Se é impossível servir a Deus e se achegar a Ele sem reconhecer nossa própria pobreza, também é igualmente impossível sem se arrepender.
É quase impossível falar em arrependimento pelo pecado sem falar do exemplo de Davi. Ele cometeu um dos pecados mais horríveis imagináveis. Seus pecados foram, de certa forma, mais graves até do que os de Saul, o rei rejeitado por Deus.
Mas a diferença entre eles é que Davi se arrependeu, enquanto Saul teve apenas remorso. Saul tinha medo de perder o reino, Davi tinha medo de perder a presença. Saul procurava alguém para culpar, Davi assumia seus erros e as consequências deles.
O resultado é que Deus se agradou de Davi e não só o perdoou, como o promoveu a um status jamais dado a outro ser humano: o de homem segundo o coração de Deus.
Já podemos descrever alguns aprendizados importantes sobre arrependimento:
- Arrependimento envolve reconhecer o erro
- Arrependimento envolve confessar o erro
- Arrependimento envolve sofrer (chorar) pelo erro
- Arrependimento envolve desejo de deixar o erro
- Arrependimento envolve mudança de atitude
Essa é mais uma das virtudes que Deus espera de nós.

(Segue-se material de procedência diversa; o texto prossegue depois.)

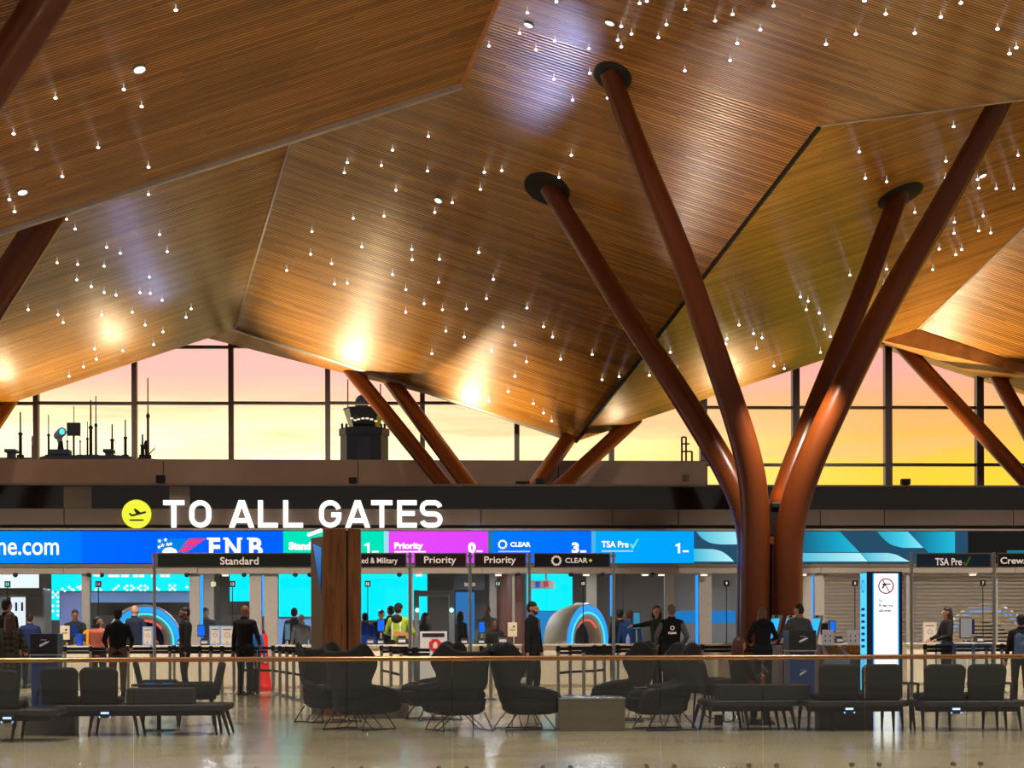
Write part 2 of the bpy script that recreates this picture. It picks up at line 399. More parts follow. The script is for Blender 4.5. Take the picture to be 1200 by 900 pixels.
# upper wave, right-hand slope (D): a single plane carrying on from the centre slope more gently
vn = pv0+TD*NEAR                                              # near end of the valley
TDd = Vector((0, -1.0, .10)); cD = Vector((1, 0, cC.z/cC.x))
mbd = MB(); uvd = []
pts = [(-10.6, 0), (0, 0), (3.13, 3.87), (8.5, 10.6), (-10.6, 13)]
for s_, t_ in pts:
    c = vn+cD*s_+TDd*t_; mbd.v.append(CV(c.x, c.z, c.y)); uvd.append((s_, t_))
mbd.v += [v+Vector((0, 0, .3)) for v in list(mbd.v)]; uvd += uvd
mbd.f = [[4, 3, 2, 1, 0], [5, 6, 7, 8, 9]]+[[i, (i+1) % 5, (i+1) % 5+5, i+5] for i in range(5)]
struct(mbd, 'ceiling_upper_right', SL, uv=uvd)
PD = (vn, cD, TDd)
# upper wave, left-hand slope (A)
oA = V3(-1.05, 11.15, 35.0); sA = Vector((-1, 0, -.318))
panel('ceiling_upper_left', oA, sA, TD, 0, 16, 0, 9)
PA = (oA, sA, TD)
def bar(name, a, b, wdt, hgt, m, off=(0, 0, 0)):
    a = CV(a.x, a.z, a.y)+Vector(off); b = CV(b.x, b.z, b.y)+Vector(off)
    t = (b-a).normalized(); side = t.cross(Vector((0, 0, 1))).normalized(); up = side.cross(t).normalized()
    q = [side*i*wdt/2+up*j*hgt/2 for i, j in ((-1, -1), (1, -1), (1, 1), (-1, 1))]
    mb = MB(); mb.add([a+v for v in q]+[b+v for v in q], [(0, 1, 2, 3), (7, 6, 5, 4)]+[(i, i+4, (i+1) % 4+4, (i+1) % 4) for i in range(4)])
    return struct(mb, name, m)
bar('trim_1', oA, oA+sA*16, .16, .26, TRIMM, (0, 0, .06))                 # pale lip along the left wave
bar('trim_2', oA, oA+TD*8, .10, .2, SOF, (0, 0, .08))
bar('trim_3', pk, pk+TD*NEAR, .05, .05, TRIMM, (0, 0, 0))                 # ridge cover strips
bar('trim_4', pk3, pk3+TD*NEAR, .05, .05, TRIMM, (0, 0, 0))
bar('trim_5', pv0, vn, .07, .10, DARKGAP, (0, 0, -.01))                   # shadow joint in the valley
bar('trim_6', vn, vn+cD*3.13+TDd*3.87, .06, .22, TRIMM, (0, 0, .1))
bar('trim_7', vn+cD*3.13+TDd*3.87, vn+cD*8.5+TDd*10.6, .06, .22, TRIMM, (0, 0, .1))
# rounded lips along the eaves over the windows
def eave(name, a, b, r, m):
    a = CV(a.x, a.z, a.y)+Vector((0, .08, .12)); b = CV(b.x, b.z, b.y)+Vector((0, .08, .12))
    mb = MB(); mb.tube([a, b], r, 20); struct(mb, name, m, smooth='auto')
EAVEM = mat('eave_metal', L(190, 176, 160), .25, metal=.3)
eave('trim_8', pk, pv0, .17, EAVEM); eave('trim_9', pv0, pk3, .12, SOF); eave('trim_10', pk, pk-Vector((10, 0, 3.3)), .12, SOF)
# soffits running on beyond the eaves, outside the glass
def soffit(name, q):
    vs = [P(*v) for v in q]; top = [v+Vector((0, 0, .2)) for v in vs]; n = len(vs)
    mb = MB(); mb.add(vs+top, [tuple(range(n-1, -1, -1)), tuple(range(n, 2*n))]+[(i, (i+1) % n, (i+1) % n+n, i+n) for i in range(n)])
    struct(mb, name, SOF, uv=[(v.x, v.y) for v in vs]*2)
soffit('ceiling_outer_left', [(222, 391, 51.5), (272, 397, 51.5), (332, 410, 51.5), (430, 444, 51.5), (500, 462, 50), (275, 384, 50)])
soffit('ceiling_folded_eave', [(1030, 398, 50.2), (1075, 386, 50.05), (1300, 460, 50.05), (1300, 492, 52.0), (1200, 458, 52.0), (1040, 405, 52.0)])
soffit('ceiling_outer_right', [(1022, 404, 52), (1032, 408, 54), (1210, 466, 54), (1210, 458, 52), (1040, 403, 52)])

# ---- window wall at the back
YW = 52.2
FRAME = mat('window_frame_bronze', L(74, 58, 54), .35, metal=.3)
mull = [-70, 44, 159, 272, 385, 495.7, 606, 716.7, 824, 932, 1040, 1147, 1254]
GLASSW = glassmat('window_glass', (.995, .995, .995), 1.15)
ridge = [(-125, 517), (275, 378), (675, 512), (1060, 392), (1300, 470)]
def rz(px):
    for (a, b), (c, d) in zip(ridge, ridge[1:]):
        if a <= px <= c: return b+(d-b)*(px-a)/(c-a)
    return 480
for i, (a, b) in enumerate(zip(mull, mull[1:])):
    bot = 541 if b <= 824 else 569
    xa, xb = GX(a, YW), GX(b, YW)
    za, zb = W(a, rz(a)-18, YW).z, W(b, rz(b)-18, YW).z; zs = W(600, bot, YW).z
    mid = [p for p in (272,) if a < p < b]
    win = bpy.data.objects.new('window_%d' % (i+1), None); COL.objects.link(win); win['kind'] = 'structure'
    win.location = (xa, YW, zs)
    o = Vector((xa, YW, zs))
    g = MB(); g.prism([(0, 0), (xb-xa, 0), (xb-xa, zb-zs), (0, za-zs)], -.012, .012); g.build('pane', GLASSW, win)
    f = MB()
    pw = .075 if a < 800 else .11
    f.b2(-pw, pw, -.22, .05, -.1, za-zs)
    rows = [472.8] + ([545] if bot > 550 else []) + ([407] if b in (272, 385, 159) else [])
    if a >= 824: rows[0] = 478
    for r in rows:
        zr = W((a+b)/2, r, YW).z-zs; f.b2(0, xb-xa, -.12, .04, zr-.045, zr+.045)
    f.b2(0, xb-xa, -.14, .05, -.12, .03)
    f.build('window_frame', FRAME, win)

# ---- mezzanine wall below the windows, mezzanine slab, parapet
PLAS = mat('mezzanine_plaster', L(150, 128, 108), .7, noise=.05, nscale=2)
mb = MB(); mb.b2(GX(-80, 51.8), GX(826, 51.8), 51.5, 52.0, 3.6, W(600, 541, 51.8).z); struct(mb, 'wall_mezzanine', PLAS)
mb = MB()
for px in (192, 420, 655): mb.b2(GX(px, 51.5)-.012, GX(px, 51.5)+.012, 51.49, 51.51, 3.7, W(600, 542, 51.5).z)
struct(mb, 'trim_12', DARKGAP)
YB = 41.0
zt = GZ(568.5, YB); z597 = GZ(597, YB); z618 = GZ(618, YB); z622 = GZ(622.5, YB); z660 = GZ(660, YB); z665 = GZ(665, YB); z672 = GZ(672, YB)
struct(MB().b2(-24, 30, YB+.3, 53, z618-.5, z618-.2), 'floor_mezzanine', mat('slab', L(90, 82, 76), .8))
BULK = mat('bulkhead_panel', L(104, 88, 76), .5, noise=.05, nscale=1.5)
BLK = mat('black_glass', L(16, 14, 13), .08, spec=.8)
STEEL = mat('grey_steel_trim', L(128, 116, 106), .35, metal=.5)
BLACK = mat('black_paint', L(14, 13, 13), .5)
BUFF = mat('header_metal', L(158, 146, 134), .4, metal=.2)
x0, x1 = -24, 30
struct(MB().b2(x0, x1, YB+.02, YB+.14, z597, zt), 'wall_parapet', BLK)
struct(MB().b2(x0, x1, YB-.04, YB+.18, zt-.03, zt+.02), 'trim_13', STEEL)
# one shared glass panel with the lighter wall seen behind it
mb = MB()
for a, b in ((75, 108), (199, 223)): mb.b2(GX(a, YB), GX(b, YB), YB-.005, YB+.03, z597+.01, zt-.05)
struct(mb, 'trim_14', BULK)
mb = MB()
js = [-60, 76, 243, 564, 718, 795, 961, 1036, 1187, 1300]
for a, b in zip(js, js[1:]): mb.b2(GX(a, YB)+.008, GX(b, YB)-.008, YB-.06, YB+.3, z618+.05, z597)
struct(mb, 'wall_bulkhead', BULK, bevel=.005)
struct(MB().b2(x0, x1, YB+.03, YB+.3, z622, z618+.06), 'trim_15', BLACK)
struct(MB().b2(x0, x1, YB-.16, YB+.3, z622+.01, z622+.055), 'trim_16', BUFF)
struct(MB().b2(x0, x1, YB+.0, YB+.3, z660-.02, z622+.01), 'wall_screen_backing', BLACK)
mb = MB(); mb.b2(x0, x1, YB-.12, YB+.3, z660-.10, z660-.02); struct(mb, 'trim_17', STEEL)
struct(MB().b2(x0, x1, YB-.02, YB+.3, z672+.14, z660-.10), 'trim_18', BLACK)
js = [-60, 76, 232, 387, 565, 718, 795, 961, 1038, 1188, 1300]
mb = MB()
for a, b in zip(js, js[1:]): mb.b2(GX(a, YB)+.006, GX(b, YB)-.006, YB-.10, YB+.3, z672, z672+.155)
struct(mb, 'trim_19', BUFF)

# ---- checkpoint room behind the storefront
YR = 50.0
WALLC = mat('checkpoint_wall', L(150, 146, 150), .7); WDARK = mat('checkpoint_grey_wall', L(92, 84, 82), .7)
struct(MB().b2(-24, 30, YR, YR+.2, 0, 3.3), 'wall_back', WALLC)
struct(MB().b2(-24, 30, YB+.3, YR+.2, z672+.45, z672+.6), 'ceiling_checkpoint', mat('white_ceiling', L(180, 178, 176), .8))
mb = MB()
for a, b, t, bt in ((115, 223, 706, 760), (258, 293, 673, 757), (671, 686, 673, 757), (697, 716, 673, 757), (730, 779, 673, 757), (500, 570, 673, 757)):
    rect(mb, a, b, t, bt+30, 49.2, .1)
struct(mb, 'wall_partition', WDARK)
mb = MB()
for a, b, t, bt in ((238, 252, 673, 757), (573, 590, 673, 757), (686, 698, 673, 757)): rect(mb, a, b, t, bt+30, 48.2, .3)
struct(mb, 'wall_pier', BUFF)
mb = MB(); mb.lathe([(.42, 0), (.42, 3.2)], (GX(600, 47.5), 47.5, 0), 24); struct(mb, 'wall_round_pier', mat('maroon_column', L(86, 44, 34), .4), smooth=True)

# storefront mullions in the bulkhead plane
MUL = mat('mullion_grey', L(172, 164, 156), .35, metal=.2)
GLS = glassmat('storefront_glass', (.90, .93, .94), 1.35)
CYE = emis('blue_edge_light', (.02, .28, 1.0), 1.6)
mu = [(97, 106), (223, 235), (293, 307), (310, 326), (480, 484), (600, 603), (778, 790), (818, 833), (862, 870), (938, 950), (953, 963), (1060, 1064)]
for k, (a, b) in enumerate(mu):
    mb = MB(); rect(mb, a, b, 672, 812, YB+.12, .14)
    struct(mb, 'trim_%d' % (30+k), MUL, bevel=.008)
for k, (a, b) in enumerate([(235, 238), (307.5, 310), (815, 817.5), (863, 865), (951, 954), (715, 717)]):
    mb = MB(); rect(mb, a, b, 674, 755 if k in (0, 2, 3, 4) else 722, YB+.2, .05)
    struct(mb, 'trim_%d' % (50+k), CYE)
k = 20
for a, b in ((-40, 97), (106, 223), (238, 293), (326, 480), (484, 600), (603, 778), (790, 818), (833, 862)):
    mb = MB(); rect(mb, a, b, 672, 812, YB+.14, .012); struct(mb, 'window_%d' % k, GLS); k += 1
# louvred roller shutters on the right
SHUT = mat('shutter_metal', L(176, 166, 152), .38, metal=.4)
for n_, (a, b) in enumerate(((964, 1062), (1064, 1166), (1167, 1260))):
    t = bpy.data.objects.new('roller_shutter', None); COL.objects.link(t); t.location = (GX(a, YB+.1), YB+.1, 0)
    tag(t, ['louvred metal roller shutter behind the no-firearms pylon', 'louvred metal roller shutter behind the woman seated at the right desk', 'louvred metal roller shutter at the far right edge'][n_], 'shutter', 'roller shutters closing the right storefront')
    wdt = GX(b, YB)-GX(a, YB); mb = MB(); z = .05; M = Matrix.Rotation(.6, 3, 'X')
    while z < z672+.02:
        mb.box((wdt/2, 0, z), (wdt-.06, .012, .062), M); z += .092
    mb.build('slat_curtain', SHUT, t)
    MB().b2(0, .04, -.03, .05, 0, z672+.05).build('guide_rail', MUL, t); MB().b2(wdt-.04, wdt, -.03, .05, 0, z672+.05).build('guide_rail', MUL, t)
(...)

Um coração arrependido. E Ele nos oferece seu próprio consolo como promessa e garantia.
Esse consolo, além do seu gracioso perdão, envolve muitas outras coisas. A começar pela vida eterna que está preparada para nós.
Mas esse consolo não está só na eternidade. É claro que essa é a nossa maior esperança: um dia no qual não haverá mais choro, pois o Cordeiro enxugará dos nossos olhos toda lágrima (Apocalipse 21.4).
Mas este consolo está disponível para nós todos os dias. Jesus levou tão à sério essa promessa de consolo que Ele nos enviou um Consolador por excelência: o próprio Espírito Santo (João 14.16). Ele está conosco todos os dias a nos consolar.
Chorar diante das pessoas pode até ter algum benefício emocional, mas elas muitas vezes não poderão te consolar. Mas existe algo muito melhor.
Derrame a sua alma diante de Deus; busque-o com um coração arrependido e sincero; e alegre-se com a certeza de que o Espírito Santo está vendo o seu choro e pode te consolar.